Copy the first line of the entries below and every line after it through the line containing "rnd = random.Random(7)". Do not include pictures.

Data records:
╔══

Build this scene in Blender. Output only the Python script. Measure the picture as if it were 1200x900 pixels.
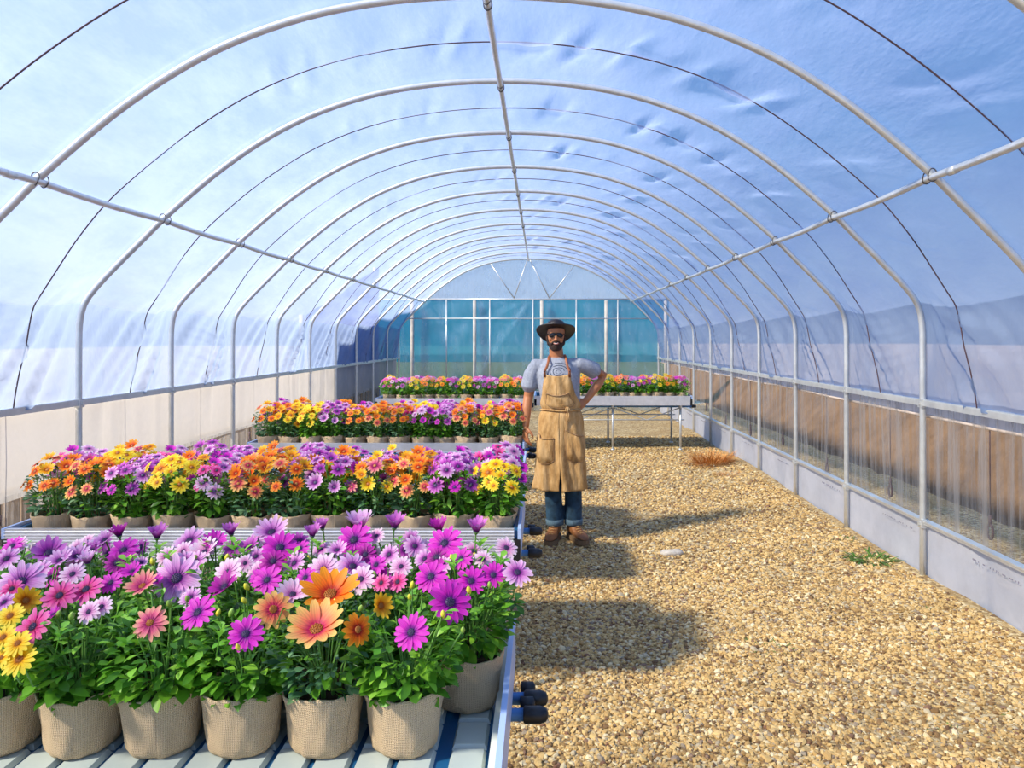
import bpy, math, random
import numpy as np
from mathutils import Vector, Matrix, Euler

for _o in list(bpy.data.objects):
    bpy.data.objects.remove(_o)
SC = bpy.context.scene
COL = SC.collection
R = math.radians
PI = math.pi
rnd = random.Random(7)

# ------------------------------------------------------------------ camera
cam_d = bpy.data.cameras.new('camera')
cam = bpy.data.objects.new('camera', cam_d)
COL.objects.link(cam)
cam.location = (0, 0, 1.65)
cam.rotation_euler = (R(90), 0, 0)
cam_d.sensor_width = 36
cam_d.lens = 870 / 1200 * 36
cam_d.shift_x = -34 / 1200
cam_d.shift_y = -54 / 1200
cam_d.clip_end = 500
SC.camera = cam

# ------------------------------------------------------------------ sky, sun, exposure
SUN_EL, SUN_AZ = R(41), R(30)          # light travels towards +x, a little towards +y
world = bpy.data.worlds.new('world')
SC.world = world
world.use_nodes = True
wn = world.node_tree
bg = wn.nodes['Background']
_tc = wn.nodes.new('ShaderNodeTexCoord'); _sp = wn.nodes.new('ShaderNodeSeparateXYZ'); _rp = wn.nodes.new('ShaderNodeValToRGB')
wn.links.new(_tc.outputs['Generated'], _sp.inputs[0]); wn.links.new(_sp.outputs[2], _rp.inputs[0]); wn.links.new(_rp.outputs[0], bg.inputs[0])
_st = [(0, (.56, .66, .84)), (.06, (.50, .66, .92)), (.25, (.28, .54, .94)), (.6, (.12, .38, .88)), (1, (.08, .30, .80))]
while len(_rp.color_ramp.elements) < len(_st): _rp.color_ramp.elements.new(.5)
for _e, (_p, _c) in zip(_rp.color_ramp.elements, _st): _e.position = _p; _e.color = (*_c, 1)
bg.inputs[1].default_value = 1.25
sun_d = bpy.data.lights.new('sun', 'SUN')
sun_d.energy = 15.0
sun_d.angle = R(5.0)
sun_d.color = (1.0, 0.90, 0.74)
sun = bpy.data.objects.new('sun', sun_d)
COL.objects.link(sun)
_dir = Vector((math.cos(SUN_EL) * math.cos(SUN_AZ), math.cos(SUN_EL) * math.sin(SUN_AZ), -math.sin(SUN_EL)))
sun.rotation_euler = _dir.to_track_quat('-Z', 'Y').to_euler()
sun.location = (-8, 0, 9)
SC.view_settings.view_transform = 'Standard'
SC.view_settings.look = 'None'
SC.view_settings.gamma = 1
SC.view_settings.use_curve_mapping = False
SC.view_settings.exposure = -0.5

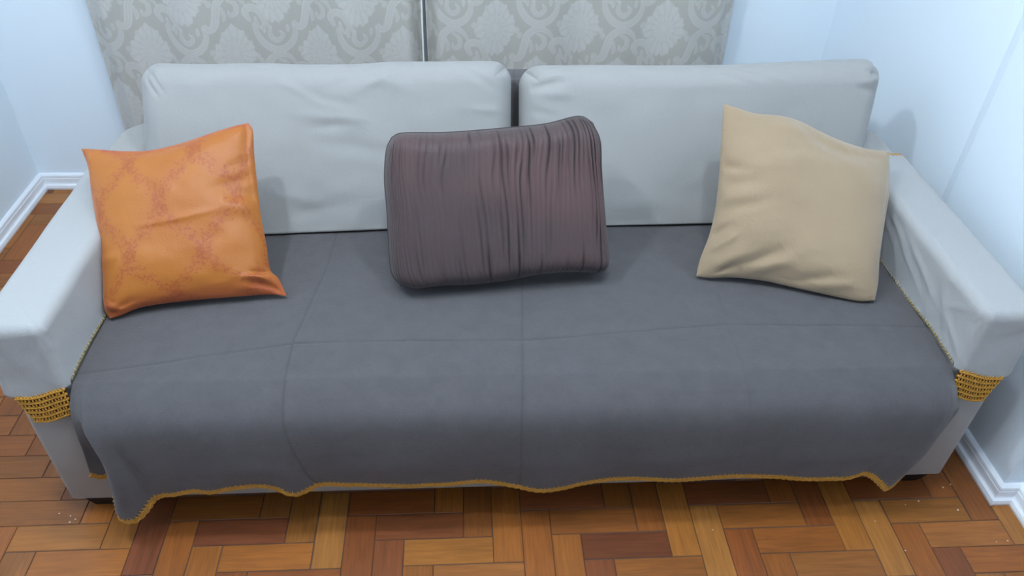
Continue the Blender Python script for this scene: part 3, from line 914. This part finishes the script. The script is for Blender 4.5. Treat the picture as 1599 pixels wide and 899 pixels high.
# ------------------------------------------------------------------ big back cushions
def back_cushion(x0, x1, xtop0, xtop1, ztop, label, seed, creases, lean=.197, ztl=0, ztr=0, turn=(0, 0)):
    """boxy loose cushion leaning on the backrest"""
    yb, zb = .620, .404
    TL = np.array([xtop0, yb + lean + turn[0] * .15, ztop + ztl]); TR = np.array([xtop1, yb + lean, ztop + ztr])
    BR = np.array([x1, yb + turn[1], zb]); BL = np.array([x0, yb + turn[0], zb])
    nu, nv = 300, 150
    # dense toward the edges
    def spacing(n, k=.55):
        t = np.linspace(-1, 1, n); s = (1 - k) * t + k * np.sin(t * math.pi / 2); return (s + 1) / 2
    U, V = np.meshgrid(spacing(nu), spacing(nv))
    w_ = x1 - x0; h_ = np.linalg.norm(TL - BL)
    a = U * 2 - 1; b_ = V * 2 - 1
    # round the outline's corners with a real radius
    rc = .055
    dx = np.clip(np.abs(a) * w_ / 2 - (w_ / 2 - rc), 0, rc); dy = np.clip(np.abs(b_) * h_ / 2 - (h_ / 2 - rc), 0, rc)
    mx = np.maximum(dx, dy); hy = np.hypot(dx, dy); k = np.where(hy > 1e-9, mx / np.maximum(hy, 1e-9), 1)
    k = np.where(b_ < 0, 1 - (1 - k) * .35, k)
    ax = np.sign(a) * (np.minimum(np.abs(a) * w_ / 2, w_ / 2 - rc) + dx * k); by = np.sign(b_) * (np.minimum(np.abs(b_) * h_ / 2, h_ / 2 - rc) + dy * k)
    uu = (ax / w_ + .5)[..., None]; vv = (by / h_ + .5)[..., None]
    P = (BL * (1 - uu) + BR * uu) * (1 - vv) + (TL * (1 - uu) + TR * uu) * vv
    # gentle waviness of the top edge
    P[..., 2] += smooth01((V - .7) / .3) * .006 * fbm(U * 4, V * 0 + seed, seed, 2)
    N = np.cross(BR - BL, TL - BL); N /= np.linalg.norm(N)
    if N[1] > 0: N = -N
    dU = np.minimum(U, 1 - U) * w_; dV = np.minimum(V, 1 - V) * h_
    T = .082
    g = lambda d, r: np.sqrt(np.clip(1 - (1 - np.clip(d / r, 0, 1)) ** 2, 0, 1))
    f = g(dU, .06) * np.where(V < .5, g(dV, .02), g(dV, .07)) * (.86 + .14 * np.sin(np.pi * U) ** .6 * np.sin(np.pi * V) ** .6)
    rel = .0045 * fbm(U * 5, V * 2.6, seed + 3, 3) + crease(U, V, creases, w_, h_)
    rel *= np.clip(np.minimum(dU, dV) / .03, 0, 1)
    Fr = P + N * (f * T + rel)[..., None]; Bk = P - N * (f * T * .82)[..., None]
    # flat underside where it sits on the seat
    Fr[..., 2] = np.maximum(Fr[..., 2], .4525); Bk[..., 2] = np.maximum(Bk[..., 2], .4525)
    idx = np.arange(nu * nv).reshape(nv, nu); bidx = idx.copy()
    bidx[1:-1, 1:-1] = nu * nv + np.arange((nv - 2) * (nu - 2)).reshape(nv - 2, nu - 2)
    verts = list(Fr.reshape(-1, 3)) + list(Bk[1:-1, 1:-1].reshape(-1, 3))
    F = []
    for j in range(nv - 1):
        for i in range(nu - 1):
            F.append(tuple(int(q) for q in (idx[j, i], idx[j, i + 1], idx[j + 1, i + 1], idx[j + 1, i])))
            F.append(tuple(int(q) for q in (bidx[j, i], bidx[j + 1, i], bidx[j + 1, i + 1], bidx[j, i + 1])))
    o = link_mesh('back_cushion', verts, F, M_CUSH, None, True)
    tag(o, label, 'cushion')
    return o
back_cushion(-.972, -.004, -.972, -.002, .812, 'large light grey back cushion behind the orange pillow', 120,
             [(.02, .93, .06, .80, -.006, .006), (.035, .95, .075, .82, -.005, .006), (.52, .93, .66, .98, -.004, .012), (.5, .84, .62, .95, -.0035, .012), (.55, .80, .72, .97, .0035, .013),
              (.42, .82, .58, .74, -.003, .014), (.40, .70, .6, .66, .003, .014), (.44, .62, .56, .64, -.003, .012), (.86, .95, .97, .80, -.003, .012), (.88, .72, .98, .70, .003, .012),
              (.35, .12, .55, .2, -.003, .02), (.3, .3, .5, .18, .003, .02), (.2, .9, .4, .97, .003, .02), (.6, .93, .75, .80, .004, .02), (.45, .55, .75, .45, -.0025, .02), (.7, .3, .9, .4, .003, .025), (.38, .88, .48, .76, .003, .012)], ztl=-.004, turn=(-.055, .004))
back_cushion(.020, .972, .019, 1.022, .812, 'large light grey back cushion behind the beige pillow', 140,
             [(.02, .86, .12, .90, -.010, .012), (.06, .83, .14, .82, .004, .012), (.02, .74, .1, .70, -.003, .012), (.50, .96, .60, .90, -.0035, .009), (.52, .97, .64, .88, .003, .008), (.54, .99, .68, .90, -.0035, .008),
              (.57, .99, .71, .88, .003, .009), (.93, .93, .99, .90, -.010, .010), (.92, .82, .99, .80, -.004, .010), (.9, .86, .98, .87, .003, .010), (.2, .2, .5, .12, .003, .03)], ztl=-.014, ztr=.016, turn=(-.012, .018))
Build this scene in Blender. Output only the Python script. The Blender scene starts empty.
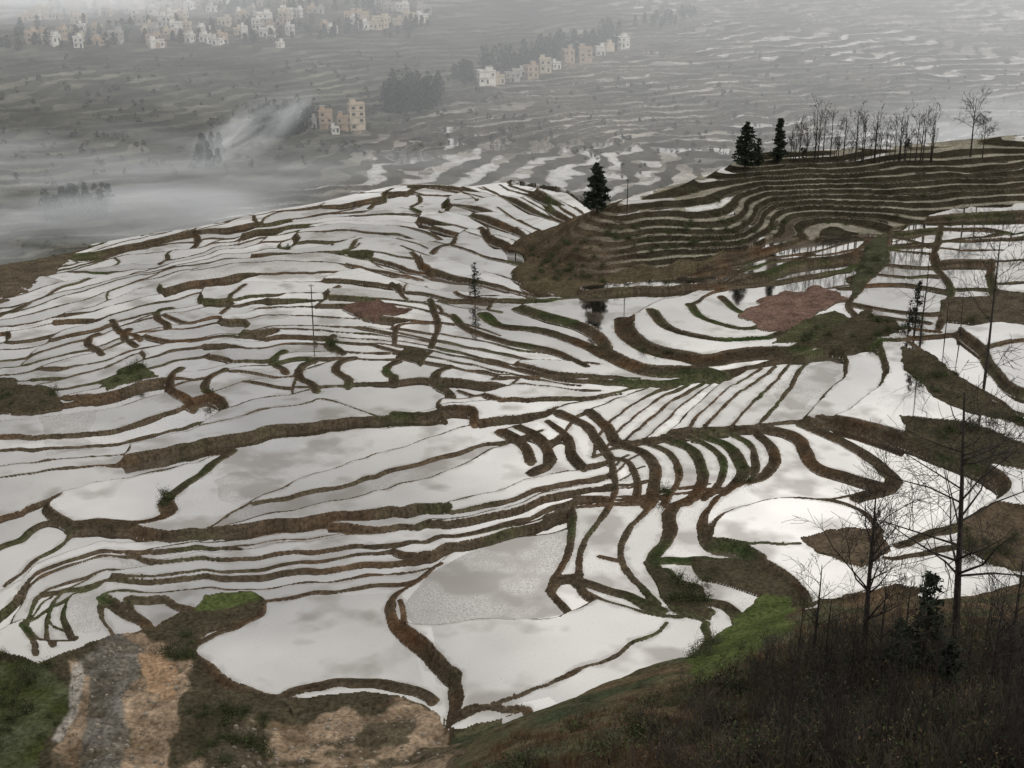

╚══

Correct answer:
Build this scene in Blender. Output only the Python script. Measure the picture as if it were 1200x900 pixels.
import bpy, math, random
import numpy as np
from mathutils import Vector, Matrix, Euler

for _o in list(bpy.data.objects):
    bpy.data.objects.remove(_o)
SC = bpy.context.scene
COL = SC.collection
R = math.radians
PI = math.pi
rnd = random.Random(7)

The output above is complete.